The task: Leave out the pictures and set down exactly the lines from the start of the listing through the one with "V, Fc = merge(parts);", both included.

....

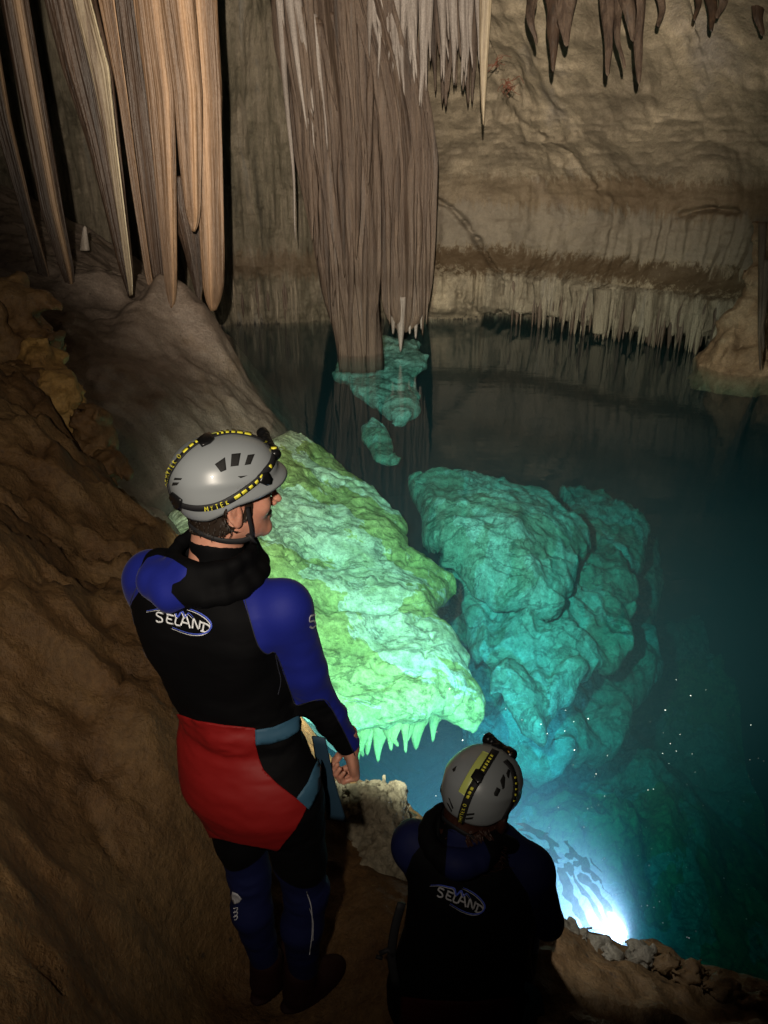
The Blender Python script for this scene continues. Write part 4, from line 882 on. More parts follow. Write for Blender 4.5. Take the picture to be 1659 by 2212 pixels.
parts = []; r2 = random.Random(77)
for k in range(150):
    a = atz(r2.uniform(930, 1650), 1460+580*r2.random()**.8, .003); 
    if poly_sd(np.array([a[0]]), np.array([a[1]]), np.array(land))[0] < .03: continue
    s_ = r2.choice((.0011, .0013, .0016, .002, .0024, .0032)); v = np.array([(1, 0, 0), (0, 1, 0), (-1, 0, 0), (0, -1, 0), (0, 0, 1), (0, 0, -.3)])*s_+a
    parts.append((v, [(0, 1, 4), (1, 2, 4), (2, 3, 4), (3, 0, 4), (1, 0, 5), (2, 1, 5), (3, 2, 5), (0, 3, 5)]))
V, Fc = merge(parts); make('floating_specks', V, Fc, plain('pale_speck', (.85, .87, .9), .3), loc=V.mean(0), smooth=False, label='scattered white specks floating on the water around the torch beam', cat='specks', kind='stuff')

# ---------------------------------------------------------------- the standing man
man = empty('person', MB, 'standing person in blue and black wetsuit with red seat guard, back turned, grey helmet', 'person')
HY = math.radians(62)
hp = atz(491, 1068, MB[2]+1.70)                     # middle of the head
HF = Frame(hp, HY, math.radians(-2)); HF.M = HF.M*1.06
B = Frame(MB, MY)
def lc(px, py, u):                                  # a place on the photographed figure at height u above the feet
    return B.l(atz(px, py, MB[2]+u))
LEAN = lambda u: np.interp(u, [0, .5, .85, 1.05, 1.3, 1.6], [.03, .02, .0, -.05, -.08, -.09])
TOR = [(.74, .015, -.03, .10, .09), (.80, .015, -.035, .180, .12), (.88, .012, -.04, .208, .135), (.96, .0, -.035, .200, .130), (1.06, -.025, -.015, .172, .112),
       (1.16, -.060, -.01, .176, .116), (1.28, -.085, -.005, .195, .130), (1.38, -.094, -.01, .208, .132), (1.45, -.095, -.01, .195, .118),
       (1.51, -.088, -.01, .135, .090), (1.56, -.08, -.01, .075, .07), (1.64, -.08, .0, .062, .066)]
neck_l = B.l(HF.w((0, -.03, -.08)))
RS, RE, RW = np.array([.120, .01, 1.435]), np.array([.160, .07, 1.135]), np.array([.225, .130, .950])
LS, LE, LW = np.array([-.274, -.0, 1.435]), np.array([-.322, .07, 1.19]), np.array([-.24, .25, 1.02])
def suit_sd(P, g=0.0):
    d = loft_sd(P, TOR)
    for (s, e, w, sg) in ((RS, RE, RW, 1), (LS, LE, LW, -1)):
        d = smin(d, ell(P, s-np.array([sg*.005, 0, .0]), (.066, .066, .075)), .05)
        a = smin(rcone(P, s, s*.35+e*.65, .062, .053), rcone(P, s*.35+e*.65, e, .053, .045), .01)
        a = smin(a, smin(rcone(P, e, e*.6+w*.4, .045, .046), rcone(P, e*.6+w*.4, w, .046, .034), .01), .02)
        d = smin(d, a, .028)
    d = smin(d, ell(P, (.01, -.085, .90), (.15, .075, .10)), .04)            # seat
    d = smin(d, ell(P, (-.155, -.075, 1.36), (.085, .05, .12)), .05); d = smin(d, ell(P, (.0, -.075, 1.36), (.085, .05, .12)), .05)   # shoulder blades
    for sg, hx, kn, an in ((1, .110, (.138, .0, .49), (.108, .0, .10)), (-1, -.085, (-.042, -.02, .50), (-.012, -.02, .10))):
        hpj = np.array([hx, -.02, .84]); kn = np.array(kn); an = np.array(an)
        l = smin(rcone(P, hpj, hpj*.4+kn*.6, .094, .074), rcone(P, hpj*.4+kn*.6, kn, .074, .060), .02)
        cf = kn*.68+an*.32+np.array([0, -.02, 0])
        l = smin(l, smin(rcone(P, kn, cf, .058, .062), rcone(P, cf, an, .060, .042), .02), .03)
        d = smin(d, l, .03)
    return d-g
sV, sQ = surface_nets(lambda P: suit_sd(P), (-.46, -.28, .04), (.33, .38, 1.62), .0065)
sT = tris(sQ); sV = relax(sV, sT, 2)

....

Response to the exercise:
The Blender Python script for this scene continues. Write part 4, from line 882 on. More parts follow. Write for Blender 4.5. Take the picture to be 1659 by 2212 pixels.
parts = []; r2 = random.Random(77)
for k in range(150):
    a = atz(r2.uniform(930, 1650), 1460+580*r2.random()**.8, .003); 
    if poly_sd(np.array([a[0]]), np.array([a[1]]), np.array(land))[0] < .03: continue
    s_ = r2.choice((.0011, .0013, .0016, .002, .0024, .0032)); v = np.array([(1, 0, 0), (0, 1, 0), (-1, 0, 0), (0, -1, 0), (0, 0, 1), (0, 0, -.3)])*s_+a
    parts.append((v, [(0, 1, 4), (1, 2, 4), (2, 3, 4), (3, 0, 4), (1, 0, 5), (2, 1, 5), (3, 2, 5), (0, 3, 5)]))
V, Fc = merge(parts); make('floating_specks', V, Fc, plain('pale_speck', (.85, .87, .9), .3), loc=V.mean(0), smooth=False, label='scattered white specks floating on the water around the torch beam', cat='specks', kind='stuff')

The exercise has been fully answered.